Who could forget what happened to East Bengal Hindus who, centuries ago, were converted by the Muslim Nawab who was rebuffed when his daughter wanted to marry a young man from a Brahmin family. He wanted his whole family to become Hindu so that his beloved daughter could marry the Brahmin boy, but the priests would not permit that. This hard-line approach resulted in the young man himself converting to Islam and ruthlessly converting the vast Hindu majority.
We should also not forget that in this era some priests would not allow an Indira Gandhi inside a temple; some others would carry out “purification” because a Hindu minister’s Christian wife had visited the temple; they would bar a Parvati Khan, a devotee of Shiva, from a Varanasi temple, and also bar from their temples Yesudas—the man whose Hindu bhajans are sung in numerous temples. Can you beat it? This dogmatic approach is utterly shameful and unacceptable, yet I don’t hear loud voices against it.

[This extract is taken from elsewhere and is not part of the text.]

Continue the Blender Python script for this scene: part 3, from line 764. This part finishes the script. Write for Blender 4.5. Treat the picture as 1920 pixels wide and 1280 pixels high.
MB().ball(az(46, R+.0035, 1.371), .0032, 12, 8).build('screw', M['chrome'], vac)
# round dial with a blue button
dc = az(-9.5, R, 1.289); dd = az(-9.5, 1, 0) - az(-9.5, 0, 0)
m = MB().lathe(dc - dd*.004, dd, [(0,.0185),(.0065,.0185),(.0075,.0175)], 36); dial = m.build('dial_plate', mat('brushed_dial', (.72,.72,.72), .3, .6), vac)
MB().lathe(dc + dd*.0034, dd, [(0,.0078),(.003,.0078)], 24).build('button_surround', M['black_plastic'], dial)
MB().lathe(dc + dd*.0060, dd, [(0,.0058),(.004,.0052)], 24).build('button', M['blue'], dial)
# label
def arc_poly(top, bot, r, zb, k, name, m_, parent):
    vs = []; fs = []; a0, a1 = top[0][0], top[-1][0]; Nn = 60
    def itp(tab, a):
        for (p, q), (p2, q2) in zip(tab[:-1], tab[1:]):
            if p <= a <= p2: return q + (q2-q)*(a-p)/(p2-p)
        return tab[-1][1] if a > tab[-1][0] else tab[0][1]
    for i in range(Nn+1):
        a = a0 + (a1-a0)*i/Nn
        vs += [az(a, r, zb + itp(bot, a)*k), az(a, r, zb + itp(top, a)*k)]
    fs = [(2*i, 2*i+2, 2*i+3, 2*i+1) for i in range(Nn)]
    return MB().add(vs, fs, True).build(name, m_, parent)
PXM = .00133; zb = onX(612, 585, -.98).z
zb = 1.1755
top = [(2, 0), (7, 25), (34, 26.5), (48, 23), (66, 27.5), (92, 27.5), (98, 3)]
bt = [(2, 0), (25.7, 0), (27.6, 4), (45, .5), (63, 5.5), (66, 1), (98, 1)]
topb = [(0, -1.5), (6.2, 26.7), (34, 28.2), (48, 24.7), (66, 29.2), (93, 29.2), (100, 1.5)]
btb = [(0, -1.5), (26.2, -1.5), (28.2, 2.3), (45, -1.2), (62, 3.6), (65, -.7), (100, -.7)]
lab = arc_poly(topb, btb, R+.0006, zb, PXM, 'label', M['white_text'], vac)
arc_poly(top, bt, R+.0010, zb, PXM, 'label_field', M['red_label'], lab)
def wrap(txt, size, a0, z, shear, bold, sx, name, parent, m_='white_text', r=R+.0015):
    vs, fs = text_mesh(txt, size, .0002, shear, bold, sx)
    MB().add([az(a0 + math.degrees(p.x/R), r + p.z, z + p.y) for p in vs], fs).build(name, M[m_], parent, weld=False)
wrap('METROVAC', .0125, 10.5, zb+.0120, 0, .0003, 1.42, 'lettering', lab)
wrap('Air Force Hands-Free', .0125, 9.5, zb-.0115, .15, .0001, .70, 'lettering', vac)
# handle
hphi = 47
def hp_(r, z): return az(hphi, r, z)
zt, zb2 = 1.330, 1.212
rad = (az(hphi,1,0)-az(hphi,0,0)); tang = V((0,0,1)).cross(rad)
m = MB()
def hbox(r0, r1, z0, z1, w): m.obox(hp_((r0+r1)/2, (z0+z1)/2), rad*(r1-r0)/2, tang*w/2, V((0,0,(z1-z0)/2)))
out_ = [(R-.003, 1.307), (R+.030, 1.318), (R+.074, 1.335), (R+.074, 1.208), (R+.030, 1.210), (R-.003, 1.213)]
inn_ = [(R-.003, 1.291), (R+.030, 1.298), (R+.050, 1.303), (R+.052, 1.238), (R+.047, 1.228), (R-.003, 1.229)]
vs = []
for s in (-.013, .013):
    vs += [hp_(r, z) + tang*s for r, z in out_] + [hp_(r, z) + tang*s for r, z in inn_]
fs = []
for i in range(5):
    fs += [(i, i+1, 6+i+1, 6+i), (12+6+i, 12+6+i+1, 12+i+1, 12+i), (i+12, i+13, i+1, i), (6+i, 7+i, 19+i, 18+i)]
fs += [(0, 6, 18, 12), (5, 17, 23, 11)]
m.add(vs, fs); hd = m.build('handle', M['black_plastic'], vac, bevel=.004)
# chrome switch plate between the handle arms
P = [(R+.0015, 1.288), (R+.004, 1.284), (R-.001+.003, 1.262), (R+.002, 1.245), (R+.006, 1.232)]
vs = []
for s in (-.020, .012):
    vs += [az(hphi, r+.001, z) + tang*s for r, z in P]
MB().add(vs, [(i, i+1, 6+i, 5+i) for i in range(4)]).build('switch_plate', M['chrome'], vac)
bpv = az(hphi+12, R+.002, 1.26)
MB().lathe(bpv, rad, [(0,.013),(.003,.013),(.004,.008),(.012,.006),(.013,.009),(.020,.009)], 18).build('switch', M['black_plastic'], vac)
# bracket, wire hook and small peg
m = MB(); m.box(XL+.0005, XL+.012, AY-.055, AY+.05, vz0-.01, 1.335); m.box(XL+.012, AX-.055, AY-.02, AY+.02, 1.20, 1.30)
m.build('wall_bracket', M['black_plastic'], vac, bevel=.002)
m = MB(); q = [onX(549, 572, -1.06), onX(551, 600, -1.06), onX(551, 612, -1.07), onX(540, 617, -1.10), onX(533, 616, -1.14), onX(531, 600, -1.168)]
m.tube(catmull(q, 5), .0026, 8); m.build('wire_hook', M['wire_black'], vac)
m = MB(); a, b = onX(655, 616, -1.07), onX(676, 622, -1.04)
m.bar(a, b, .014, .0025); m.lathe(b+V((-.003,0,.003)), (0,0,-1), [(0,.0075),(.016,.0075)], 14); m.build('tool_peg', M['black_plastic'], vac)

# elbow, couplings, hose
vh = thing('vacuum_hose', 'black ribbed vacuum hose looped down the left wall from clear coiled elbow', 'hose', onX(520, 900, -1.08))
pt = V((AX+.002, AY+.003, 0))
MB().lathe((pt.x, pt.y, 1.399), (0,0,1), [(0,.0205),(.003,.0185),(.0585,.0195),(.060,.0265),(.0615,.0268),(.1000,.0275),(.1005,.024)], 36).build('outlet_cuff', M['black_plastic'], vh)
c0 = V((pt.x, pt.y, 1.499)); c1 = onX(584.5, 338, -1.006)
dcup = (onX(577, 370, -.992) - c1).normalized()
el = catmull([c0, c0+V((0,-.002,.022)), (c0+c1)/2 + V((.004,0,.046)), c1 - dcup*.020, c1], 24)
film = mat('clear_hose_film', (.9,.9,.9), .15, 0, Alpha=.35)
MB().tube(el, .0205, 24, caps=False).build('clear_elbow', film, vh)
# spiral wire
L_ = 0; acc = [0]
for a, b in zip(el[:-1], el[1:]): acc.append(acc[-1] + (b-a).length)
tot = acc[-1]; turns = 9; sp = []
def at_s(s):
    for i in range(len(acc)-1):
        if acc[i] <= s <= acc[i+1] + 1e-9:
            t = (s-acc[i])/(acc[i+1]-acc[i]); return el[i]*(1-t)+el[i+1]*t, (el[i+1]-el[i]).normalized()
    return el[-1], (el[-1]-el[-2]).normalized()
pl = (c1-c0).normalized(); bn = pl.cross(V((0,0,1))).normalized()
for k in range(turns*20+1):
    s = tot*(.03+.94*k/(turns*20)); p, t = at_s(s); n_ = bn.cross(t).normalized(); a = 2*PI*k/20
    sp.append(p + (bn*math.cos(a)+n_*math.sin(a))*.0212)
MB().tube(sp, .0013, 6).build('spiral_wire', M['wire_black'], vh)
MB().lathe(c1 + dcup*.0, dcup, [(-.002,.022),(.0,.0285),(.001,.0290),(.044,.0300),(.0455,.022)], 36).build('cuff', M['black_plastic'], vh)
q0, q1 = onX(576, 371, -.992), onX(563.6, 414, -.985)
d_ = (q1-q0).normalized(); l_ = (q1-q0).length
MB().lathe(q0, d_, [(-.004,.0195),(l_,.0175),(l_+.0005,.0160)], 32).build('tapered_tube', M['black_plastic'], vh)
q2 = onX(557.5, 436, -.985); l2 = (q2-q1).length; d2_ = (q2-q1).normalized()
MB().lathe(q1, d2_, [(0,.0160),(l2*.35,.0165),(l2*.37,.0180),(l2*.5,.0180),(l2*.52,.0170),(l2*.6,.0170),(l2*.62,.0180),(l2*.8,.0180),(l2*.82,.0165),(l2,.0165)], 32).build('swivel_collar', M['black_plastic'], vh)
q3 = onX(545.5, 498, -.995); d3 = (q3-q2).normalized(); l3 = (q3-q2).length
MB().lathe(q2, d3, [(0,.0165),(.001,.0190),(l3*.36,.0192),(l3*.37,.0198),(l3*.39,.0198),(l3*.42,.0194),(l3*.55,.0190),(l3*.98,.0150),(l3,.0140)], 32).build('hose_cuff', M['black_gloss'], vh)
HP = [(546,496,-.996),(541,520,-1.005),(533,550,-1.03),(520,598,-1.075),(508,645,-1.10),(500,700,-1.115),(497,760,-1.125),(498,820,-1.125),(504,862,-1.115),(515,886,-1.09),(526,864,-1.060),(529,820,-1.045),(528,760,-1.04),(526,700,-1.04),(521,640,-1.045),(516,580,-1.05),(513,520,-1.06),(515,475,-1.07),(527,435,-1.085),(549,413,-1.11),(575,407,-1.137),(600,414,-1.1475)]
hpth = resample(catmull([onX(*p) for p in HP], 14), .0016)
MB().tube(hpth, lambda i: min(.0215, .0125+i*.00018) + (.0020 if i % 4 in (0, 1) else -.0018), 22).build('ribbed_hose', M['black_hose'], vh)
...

And think of it: in the latter part of 19th and early 20th century reformers such as Swami Dayananda Saraswati (the Founder of Arya Samaj) started a “Shuddhi” campaign and Swami Shraddhananda carried it further but people like Mahatma Mohan Das Gandhi opposed it. Shuddhi was mainly to get converted Hindus back into the old fold.
The most important part of Shuddhi was accepting the returnees and newcomers into mainstream Hindu society and forging marital bonds the same day if they were of marriageable age. “Roti and beti” relations were the backbone of that re-conversion and conversion, but that practice was not followed later. This lack of full acceptance by the traditional Hindu society contributed to the present situation in no small measure that your article rightly states.
The Hindu mindset has to change drastically. The following story illustrates my point further: A man went to Swami Dayananda complaining that a Muslim, who kills cows and eats beef, was being converted to Hinduism (which forbids beef-eating). Swamiji’s reply was: He will stop killing cows and eating beef once he is accepted into the Hindu fold.
That spirit must be revived and propagated in right earnest to help stop the exodus from the Hindu fold. It is also important because India can remain a tolerant, and all-inclusive society, only as long as Hindus remain in majority. (The conditions for Hindus and other non-Muslims in Muslim-majority countries and Muslim-majority areas of India are well known; Christian-dominated states are a little better.) Reconciliation requires it urgently, and positively.
Yatindra Bhatnagar, San Leandro, Calif.